Posted: Mon Dec 28, 2009 5:24 pm
Author: wayno
if by continuity between primary and secondary you mean the 2 small soldered leads, then with the multimeter set to ohms i get 3.9 on one and 4.2 on the other

Posted: Mon Dec 28, 2009 10:37 pm
Author: Garn 1
Wayno, forget about the 3 point coil tester... I think only auto electrians have those.
    Check the primary resistance by connecting to the red/yellow and black, then check between the red/yellow and green, should be about 4 ohms (which is approx what you read) with multi meter.
    Check the secondary resistance by connecting to the ends of both spak-plug leads from that coil (change the scale on multimeter to read kilo-ohms. should read about 30-40 kohms.
Both coils should read approx the same for both checks above.
Note: that these check do not check for breakdowns in insulation when working. hence, are not conclusive that is why we often swap the coils and check if problem is still on the same spark plugs.

One further check, is to check (singularly) the contuinuity beween the red/yellow, black and green wire to the disconnected spark-plug leads separately. I once found a new coil that gave me a reading on this test... it was replaced.
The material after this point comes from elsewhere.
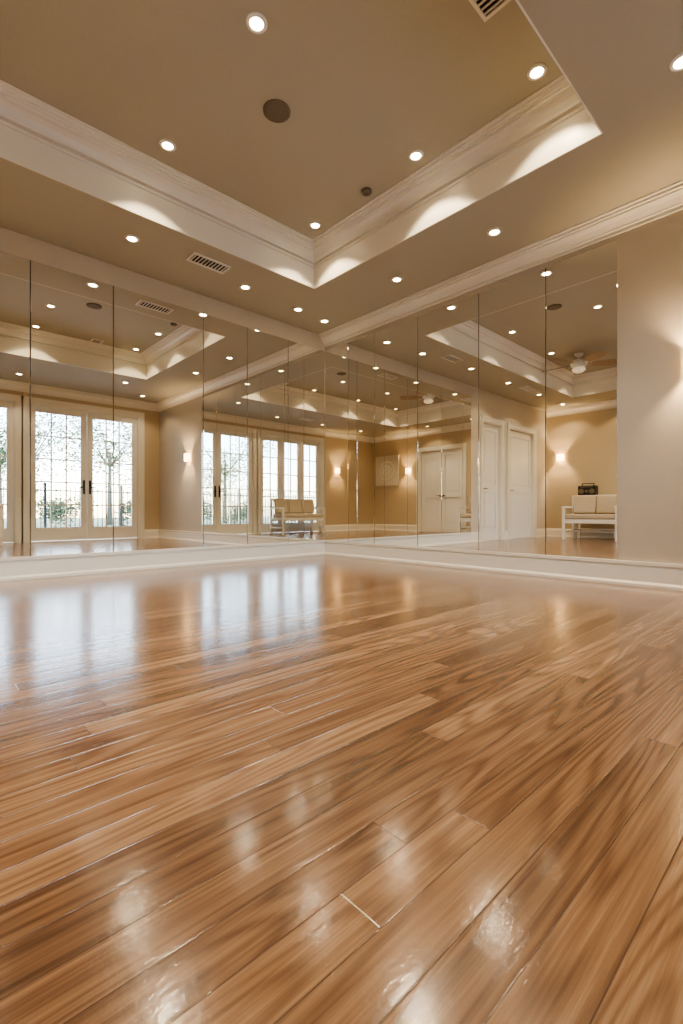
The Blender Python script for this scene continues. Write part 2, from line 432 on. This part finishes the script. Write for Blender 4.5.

Getting a reading meant that the primary and secondary insulation (from one another) had broken down and current could pass from the secondary to the primary. ....RegardZ

Posted: Tue Dec 29, 2009 11:56 am
Author: wayno
garn 1, checked secondary by setting multimeter to k2000 ohms and get about 24 on each coil, no continuity between red/yellow and black and green, checked voltage at 3000 rpm and got 16.9 volts so looks like the regulator is faulty

Posted: Tue Dec 29, 2009 5:13 pm
Author: Pigford
A similar (hi-jack) question.... hope you don't mund chaps..... :wink:

Just checked my Lawson, and it only has a reading of 8.5 volts at the coils when ignition is switched on...... :??

I did turn it over and it sort of ran for a few seconds and the volts jumped up, but as I'm still sorting the carbs & things it ain't running properly.

Is this normal :shock:

Posted: Tue Dec 29, 2009 5:31 pm
Author: chrisu
sounds low.

seems like you're getting a big loss between battery and coils.

the wired george relay mod might be a useful way to go - or check/clean up all connectors/switchgear.